Wednesday, August 7, 2013

A Tribute to Horszowski

Now that recital programming is more and more like CD packaging the point of attending a live performance seems to have undergone a 180 degree turnaround.  Mieczyslaw Horszowski used to program wonderful mixtures of period, style, and form as if to say: I love the piano so much--listen to what it can do!

I am stunned to recall the impact of such an approach, particularly when I realize that it has affected my own programming.  I want my audience to leave with a sense of how much I love the piano.  Each listener is thus invited to love something--anything--as much.

Tuesday, August 6, 2013

Relishing Every Detail: Like Reading Poetry

This post is a tribute to a young adult whom I have taught, can you believe it, for fifteen years.  How have we lasted so long as a working team?

The answer lies hidden in the question, if you substitute "learning" for "working."  I have learned as much from him as the other way around.  He causes me to examine continually all the assumptions I have ever had about what it means to derive satisfaction from playing the piano.

We are in the midst of savoring the details of Beethoven Sonata in D, Op. 10, No. 3, a tremendous challenge on every level.  Simply by following the train of his disorientations we arrived at a deeper sense of the first movement than would have been possible by concentrating on fingering, tempo--the usual suspects or, as I identify it in a recent post, the surface of the sound.

I come away from such a lesson refreshed, inspired, eager to get to more substance on my own, without depending on my students to "inspire my fascination" (to quote a line from Broken Nose by Rachelle Garniez).


Monday, August 5, 2013

Reflections on First Losses

I started piano lessons at seven with a teacher whom I adored, not because she was attractive or appealing (she had a voice like a toad, probably from having sung too much without vocal training--she was also a choir director) but because she was a superb musician.  Her hands were supple, free, and every sound she made on the piano or the organ was glorious.

To study with someone of such quality promised entry into heaven.

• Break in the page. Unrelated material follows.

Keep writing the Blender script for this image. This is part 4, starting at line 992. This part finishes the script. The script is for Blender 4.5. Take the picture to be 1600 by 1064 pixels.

At the time, however, children were taught by the book, unfortunately written by John Thompson.  The prevailing approach was -- and still is, for the most part -- to tell children how music works rather than to affirm that music works.  What is the difference?

How it works meant teaching musical logic as applied to phrases, to climaxes, to resolutions.  (This how pretty much described how music theory was taught at my college.)

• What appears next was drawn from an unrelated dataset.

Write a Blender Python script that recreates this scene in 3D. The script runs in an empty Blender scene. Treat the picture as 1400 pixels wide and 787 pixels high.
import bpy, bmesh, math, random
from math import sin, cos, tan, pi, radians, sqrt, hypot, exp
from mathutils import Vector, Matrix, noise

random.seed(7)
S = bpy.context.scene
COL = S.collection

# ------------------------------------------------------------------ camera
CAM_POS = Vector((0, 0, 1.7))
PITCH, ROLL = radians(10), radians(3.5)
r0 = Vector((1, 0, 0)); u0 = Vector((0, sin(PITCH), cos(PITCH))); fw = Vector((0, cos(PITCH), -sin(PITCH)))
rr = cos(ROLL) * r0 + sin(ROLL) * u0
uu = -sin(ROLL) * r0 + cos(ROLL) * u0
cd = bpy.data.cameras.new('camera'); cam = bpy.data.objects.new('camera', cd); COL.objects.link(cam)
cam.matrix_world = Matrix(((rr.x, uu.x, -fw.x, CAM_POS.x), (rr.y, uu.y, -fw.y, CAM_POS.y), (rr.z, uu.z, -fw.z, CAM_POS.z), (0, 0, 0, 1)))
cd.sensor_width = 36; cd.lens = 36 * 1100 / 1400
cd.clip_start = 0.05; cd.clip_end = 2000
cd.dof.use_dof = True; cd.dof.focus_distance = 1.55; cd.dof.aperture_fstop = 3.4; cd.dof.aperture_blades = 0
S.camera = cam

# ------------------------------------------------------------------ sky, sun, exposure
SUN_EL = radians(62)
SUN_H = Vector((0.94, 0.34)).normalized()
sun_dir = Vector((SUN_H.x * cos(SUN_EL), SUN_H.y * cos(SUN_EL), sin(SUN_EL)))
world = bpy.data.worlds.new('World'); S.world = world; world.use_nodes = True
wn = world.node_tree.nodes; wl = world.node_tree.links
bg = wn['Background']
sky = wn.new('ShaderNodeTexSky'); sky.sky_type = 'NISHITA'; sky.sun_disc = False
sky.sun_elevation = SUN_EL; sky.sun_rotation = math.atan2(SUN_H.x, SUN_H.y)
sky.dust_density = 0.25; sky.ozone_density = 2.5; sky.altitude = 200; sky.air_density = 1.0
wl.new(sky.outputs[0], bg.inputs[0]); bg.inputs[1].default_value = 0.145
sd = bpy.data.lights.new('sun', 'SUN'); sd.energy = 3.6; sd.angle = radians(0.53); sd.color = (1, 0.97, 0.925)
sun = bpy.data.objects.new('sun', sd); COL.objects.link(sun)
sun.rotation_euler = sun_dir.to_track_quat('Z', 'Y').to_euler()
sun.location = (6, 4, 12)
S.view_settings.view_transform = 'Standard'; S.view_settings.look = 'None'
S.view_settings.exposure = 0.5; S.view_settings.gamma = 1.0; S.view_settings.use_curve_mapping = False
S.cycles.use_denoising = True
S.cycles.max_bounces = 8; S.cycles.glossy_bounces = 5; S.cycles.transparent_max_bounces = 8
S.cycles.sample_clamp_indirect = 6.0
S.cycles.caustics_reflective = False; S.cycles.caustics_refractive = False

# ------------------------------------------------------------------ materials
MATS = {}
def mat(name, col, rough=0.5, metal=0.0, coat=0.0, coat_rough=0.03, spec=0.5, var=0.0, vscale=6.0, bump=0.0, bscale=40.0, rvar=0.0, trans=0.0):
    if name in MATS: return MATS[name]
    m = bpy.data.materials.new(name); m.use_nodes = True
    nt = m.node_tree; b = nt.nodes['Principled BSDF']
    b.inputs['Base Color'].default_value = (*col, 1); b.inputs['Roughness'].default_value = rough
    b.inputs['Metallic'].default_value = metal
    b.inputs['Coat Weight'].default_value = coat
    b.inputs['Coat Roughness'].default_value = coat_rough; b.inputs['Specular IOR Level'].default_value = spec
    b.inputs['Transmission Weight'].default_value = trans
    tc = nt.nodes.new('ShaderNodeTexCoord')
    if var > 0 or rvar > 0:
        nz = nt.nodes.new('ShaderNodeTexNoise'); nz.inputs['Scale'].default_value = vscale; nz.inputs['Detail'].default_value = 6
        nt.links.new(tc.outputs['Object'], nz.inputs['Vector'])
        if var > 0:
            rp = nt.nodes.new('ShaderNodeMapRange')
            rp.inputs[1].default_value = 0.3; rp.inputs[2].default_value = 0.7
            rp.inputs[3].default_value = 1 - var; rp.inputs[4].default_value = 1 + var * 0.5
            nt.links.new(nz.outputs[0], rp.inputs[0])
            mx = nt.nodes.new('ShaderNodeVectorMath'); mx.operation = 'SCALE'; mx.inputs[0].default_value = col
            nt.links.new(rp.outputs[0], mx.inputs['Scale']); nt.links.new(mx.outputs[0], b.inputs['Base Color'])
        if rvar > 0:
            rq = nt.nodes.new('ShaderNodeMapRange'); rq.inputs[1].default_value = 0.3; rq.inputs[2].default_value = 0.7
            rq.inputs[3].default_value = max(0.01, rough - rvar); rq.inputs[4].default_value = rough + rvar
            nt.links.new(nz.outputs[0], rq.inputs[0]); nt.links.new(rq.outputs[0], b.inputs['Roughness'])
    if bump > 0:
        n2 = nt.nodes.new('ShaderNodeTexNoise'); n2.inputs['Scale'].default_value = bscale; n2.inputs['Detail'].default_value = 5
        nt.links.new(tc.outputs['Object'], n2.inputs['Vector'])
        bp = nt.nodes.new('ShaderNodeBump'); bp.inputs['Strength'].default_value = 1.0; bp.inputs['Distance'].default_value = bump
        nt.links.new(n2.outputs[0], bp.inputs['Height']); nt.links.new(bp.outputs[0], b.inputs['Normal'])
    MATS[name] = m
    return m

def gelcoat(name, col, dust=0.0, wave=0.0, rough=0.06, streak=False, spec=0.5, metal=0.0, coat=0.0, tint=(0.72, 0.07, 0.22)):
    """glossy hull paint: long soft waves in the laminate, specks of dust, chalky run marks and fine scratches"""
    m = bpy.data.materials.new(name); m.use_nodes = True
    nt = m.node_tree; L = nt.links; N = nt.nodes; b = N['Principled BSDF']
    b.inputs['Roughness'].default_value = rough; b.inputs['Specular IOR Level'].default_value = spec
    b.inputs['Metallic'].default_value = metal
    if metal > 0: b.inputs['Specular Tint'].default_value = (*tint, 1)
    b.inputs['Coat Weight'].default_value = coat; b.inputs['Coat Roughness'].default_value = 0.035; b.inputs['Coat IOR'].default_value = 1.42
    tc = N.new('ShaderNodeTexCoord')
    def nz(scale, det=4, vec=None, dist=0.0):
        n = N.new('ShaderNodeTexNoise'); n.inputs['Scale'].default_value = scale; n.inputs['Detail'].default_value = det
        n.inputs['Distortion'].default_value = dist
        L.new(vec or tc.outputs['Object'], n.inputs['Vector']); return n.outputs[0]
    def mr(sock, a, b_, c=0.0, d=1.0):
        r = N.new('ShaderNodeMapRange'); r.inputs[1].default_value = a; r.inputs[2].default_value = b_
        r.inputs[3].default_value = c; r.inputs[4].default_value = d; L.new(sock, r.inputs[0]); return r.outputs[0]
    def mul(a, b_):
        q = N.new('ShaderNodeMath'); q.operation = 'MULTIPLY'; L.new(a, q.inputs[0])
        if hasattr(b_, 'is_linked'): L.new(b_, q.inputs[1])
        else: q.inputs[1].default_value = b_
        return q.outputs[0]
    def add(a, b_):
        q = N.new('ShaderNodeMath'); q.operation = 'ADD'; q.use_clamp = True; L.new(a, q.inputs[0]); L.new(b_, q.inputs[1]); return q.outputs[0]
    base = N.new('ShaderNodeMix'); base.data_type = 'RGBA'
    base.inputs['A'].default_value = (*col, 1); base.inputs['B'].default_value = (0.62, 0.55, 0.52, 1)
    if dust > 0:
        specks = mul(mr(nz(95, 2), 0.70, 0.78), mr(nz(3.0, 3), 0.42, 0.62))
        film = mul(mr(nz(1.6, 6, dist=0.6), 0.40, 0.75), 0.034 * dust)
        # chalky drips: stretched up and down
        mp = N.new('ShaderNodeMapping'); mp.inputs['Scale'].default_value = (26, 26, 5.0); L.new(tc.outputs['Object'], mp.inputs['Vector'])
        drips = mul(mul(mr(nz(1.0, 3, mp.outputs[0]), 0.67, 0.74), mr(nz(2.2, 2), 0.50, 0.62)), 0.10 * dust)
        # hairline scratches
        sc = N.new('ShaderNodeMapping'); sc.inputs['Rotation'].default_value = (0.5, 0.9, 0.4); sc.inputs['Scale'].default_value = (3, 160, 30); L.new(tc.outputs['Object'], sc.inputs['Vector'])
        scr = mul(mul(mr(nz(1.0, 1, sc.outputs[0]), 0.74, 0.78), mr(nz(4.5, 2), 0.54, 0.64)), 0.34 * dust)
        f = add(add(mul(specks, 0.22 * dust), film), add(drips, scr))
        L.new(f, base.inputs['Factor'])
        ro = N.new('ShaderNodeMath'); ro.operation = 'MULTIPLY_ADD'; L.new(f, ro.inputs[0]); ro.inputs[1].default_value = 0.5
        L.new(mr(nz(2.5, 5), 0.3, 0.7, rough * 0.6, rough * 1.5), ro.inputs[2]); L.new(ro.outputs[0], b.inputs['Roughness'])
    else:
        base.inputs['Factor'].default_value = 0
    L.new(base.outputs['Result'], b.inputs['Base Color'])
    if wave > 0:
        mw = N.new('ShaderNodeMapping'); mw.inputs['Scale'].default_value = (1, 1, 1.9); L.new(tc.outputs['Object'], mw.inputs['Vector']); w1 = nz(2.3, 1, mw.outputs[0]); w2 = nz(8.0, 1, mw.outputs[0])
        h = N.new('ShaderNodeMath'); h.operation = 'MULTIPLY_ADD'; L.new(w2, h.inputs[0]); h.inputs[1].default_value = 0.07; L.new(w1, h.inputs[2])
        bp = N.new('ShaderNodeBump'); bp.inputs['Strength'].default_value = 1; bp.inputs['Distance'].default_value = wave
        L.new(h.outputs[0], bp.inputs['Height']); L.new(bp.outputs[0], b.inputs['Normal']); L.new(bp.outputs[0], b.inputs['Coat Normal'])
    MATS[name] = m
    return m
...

Surely it would make more sense to encourage the child to notice the many instances when the phrase does not conform to expectations--in other words, to notice that there is no simple code that all music obeys.

Then we would have not loss but endless delight in a spirit of discovery.

Sunday, August 4, 2013

Imagining What Chopin May Have Heard

As I prepare to perform a rather obscure Chopin Polonaise in E-flat minor (Op. 26, No. 2) I cannot help but notice that I was drawn to this by the Polonaises of W.F. Bach, which have been on my recital series this summer. 

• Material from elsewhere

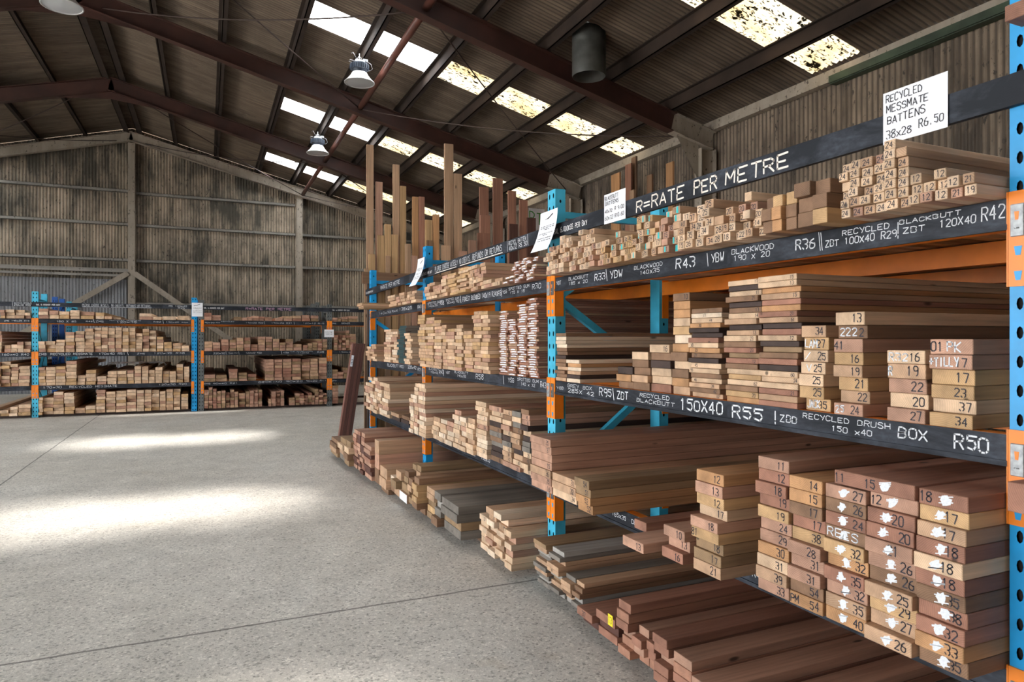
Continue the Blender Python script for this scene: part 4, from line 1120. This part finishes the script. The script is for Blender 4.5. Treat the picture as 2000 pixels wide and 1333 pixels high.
# --- middle and far bays, second shelf
pile(NEAR, 'flooring_board', 'board', 'chalk-streaked spotted gum stack', [(966, 984, 29), (986, 1004, 25), (1006, 1026, 31), (1028, 1050, 33)], .0, z2, .0157, 'gum', (2.8, 3.4), .012, gumd, thj=.02)
pile(NEAR, 'milled_board', 'board', 'mixed tall columns left of the spotted gum stack', [(818, 832, 17), (833, 849, 16), (850, 865, 15), (866, 875, 13), (876, 893, 12), (895, 909, 13), (913, 930, 11), (931, 948, 16), (949, 965, 16)], -.078, z2, .0288, 'tanmix', (2.4, 3.4), .014, None, maxz=1.74)
pile(NEAR, 'milled_board', 'board', 'green-ended columns in the far bay', [(752, 765, 13), (766, 777, 12), (778, 791, [[GREY, ('paint', 'greenpaint')]] * 14), (792, 803, 11)], .0, z2, .0295, 'rough', (2.2, 3.2), .02)
pile(NEAR, 'milled_board', 'board', 'low boards, far end of the second shelf', [(711, 721, 6), (722, 733, 7)], -.06, z2, .030, 'tan', (2.2, 3.2), .02)
# --- middle and far bays, lowest shelf
pile(NEAR, 'sawn_board', 'board', 'patchwork block, middle bay lowest shelf', [(955, 979, 11), (980, 998, 11), (999, 1017, 11), (1018, 1034, 12)], -.06, z3, .0355, 'patch', (2.6, 3.4), .014, nums(['26', '45', '42', '36'], .6), wj=.04)
pile(NEAR, 'sawn_board', 'board', 'single column beside the patchwork block', [(930, 953, 12)], -.08, z3, .0345, 'rough', (2.8, 3.4), .012, nums(['54', '22'], .4))
pile(NEAR, 'sawn_board', 'board', 'pale stepped boards, middle bay lowest shelf', [(843, 856, 5), (857, 870, 5), (871, 884, 5), (885, 898, 8), (899, 912, 7), (913, 927, 7)], -.10, z3, .0385, 'rough', (2.8, 3.4), .012, nums(['18', '36'], .3))
pile(NEAR, 'sawn_board', 'board', 'tall pale block beside the second upright', [(800, 808, 10), (809, 817, 13), (818, 832, 13)], -.17, z3, .0365, 'rough', (2.8, 3.4), .012, nums(['21', '24'], .3))
pile(NEAR, 'sawn_board', 'board', 'pale block, far end of the lowest shelf', [(709, 718, 8), (719, 727, 10), (728, 736, 10), (737, 745, 9), (746, 759, 9)], -.08, z3, .043, 'rough', (2.6, 3.2), .02)
pile(NEAR, 'sawn_board', 'board', 'two grey boards beside the far end block', [(766, 781, 2), (782, 797, 2)], -.05, z3, .04, 'patch', (1.8, 2.4), .02)
# --- on the floor, near bay
def bearers(s0, s1, d, L, lab):
    for i, q in enumerate((.25, L - .35) if L > 1 else (.06, L - .1)):
        o = timber('timber_bearer', .09, .045, s1 - s0, BRN); o.rotation_euler = (0, 0, NEAR['rot'][2] - pi / 2)
        x, y, z = NEAR['map'](s0, d + q, .0005); o.location = (x, y, z)
        tag(o, 'rough %s floor bearer, %s' % (('front', 'back')[i], lab), 'bearer')


FL = .047
FLOORP = []
def fpile(word_name, what, cols, d, th, pal, L=(3.0, 3.8), **kw):
    X = A + d
    pile(NEAR, word_name, 'plank', what, cols, d, FL, th, pal, L, **kw)
    FLOORP.append((PILES[-1], d, min(L), what))


fpile('rough_sawn_plank', 'pale floor pile below the middle upright', [(938, 956, 6), (957, 974, 8), (976, 994, 8), (996, 1013, 6)], -.235, .0395, 'rough', jit=.03, wj=.05, marks=nums(['15', '21'], .25))
fpile('rough_sawn_plank', 'weathered grey floor pile, middle', [(1048, 1073, 10), (1075, 1098, 10), (1100, 1119, 6), (1121, 1137, 6)], -.175, .0258, 'grey', jit=.025, wj=.06)
fpile('rough_sawn_plank', 'dark reddish floor pile with yellow tag', [(1134, 1164, [[REDB, ('num', '37', .6)], DRED]), (1166, 1203, [[REDB, ('tag',)], DRED, REDB])], -.215, .041, 'oldred', jit=.03)
fpile('redwood_plank', 'smooth redwood floor pile, nearest bay', [(1213, 1237, 6), (1239, 1262, 4), (1263, 1282, 3, .02), (1283, 1312, 5), (1316, 1352, 4), (1356, 1400, 3), (1404, 1450, 2)], -.215, .0405, 'red', jit=.03, L=(3.4, 4.0))
o = timber('redwood_plank', .24, .045, 3.2, LIGHT); o.location = (2.25, 1.62, .0495); o.rotation_euler = NEAR['rot']
tag(o, 'single pale wide plank at the bottom edge under the lowest shelf', 'plank')
bearers(-1.74, -1.5, .31, 3.2, 'the single pale wide plank')
# --- on the floor, middle and far bays
fpile('rough_sawn_plank', 'dark weathered floor beams, middle bay', [(846, 858, [GREY, LGREY, GREY, BRN]), (860, 893, [GREY, GREY, OLIVE, GREY])], -.335, .062, 'darkgrey', jit=.03)
fpile('rough_sawn_plank', 'sawn floor pile left of the dark beams', [(797, 805, 7), (806, 814, 7), (816, 826, 6), (828, 843, 5)], -.36, .05, 'yelrough', jit=.05)
fpile('rough_sawn_plank', 'floor offcuts with one white end', [(760, 767, [PALE, BRN]), (768, 778, 3), (780, 795, [OLIVE, [TAN, ('paint', 'paper')]])], -.37, .072, 'yelrough', L=(1.6, 2.4), jit=.03)
fpile('heavy_baulk', 'two thick short baulks on the floor', [(742, 757, 2)], -.4, .10, 'brown', L=(.36, .38), jit=.008, posts=False)
fpile('heavy_baulk', 'large square baulks on the floor by the second upright', [(732, 740, [TAN, PINKY, BRN])], -.41, .142, 'tan', L=(2.6, 3.0), jit=.01)
fpile('rough_sawn_plank', 'dark-streaked pinkish floor pile', [(687, 694, 10), (695, 701, 10), (702, 709, 10), (710, 724, 8)], -.45, .0425, 'oldred', L=(2.4, 3.0), jit=.012)
fpile('rough_sawn_plank', 'floor pile topped by a thick beam', [(662, 674, [OLIVE, LIGHT, TAN, GREY]), (675, 685, [OLIVE, LIGHT, BRN, OLIVE])], -.5, .065, 'yelrough', L=(2.2, 2.8), jit=.02)
fpile('rough_sawn_plank', 'short floor stack at the far end of the long rack', [(646, 659, 4)], -.52, .05, 'yelrough', L=(1.6, 2.0), jit=.02)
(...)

There are essentially two types of Chopin Polonaises: the familiar and the unfamiliar.  The familiar make sense in the light of later 19th-century works by other composers.  The less familiar make sense in the light of works Chopin may have heard as a young man--the W.F. Bach, for example--works that almost no one plays these days because they are so bizarre.

Bizarre means that they don't fit the models of post-Classical structure we are taught in music schools.

Saturday, August 3, 2013

The Surface of the Sound

This evening a performance of Britten's Serenade for Tenor, Horn, and Strings is taking place in Central Park.  As a college student I used to listen to the recording made by Britten's friend Peter Pears.  I knew it so well I could sing it by heart.

Years later when I heard a live performance I was shocked to realize that I had furnished all the bass sonorities out of my own imagination:  they were so non-present in the pre-stereo-era recording that I had simply made them up.

I wonder how much our sense of music is restricted to the treble?  Even with more sophisticated recording equipment most of our listening is through ear-plugs or in some way confined inside of metal boxes which greatly reduce the range of audibility.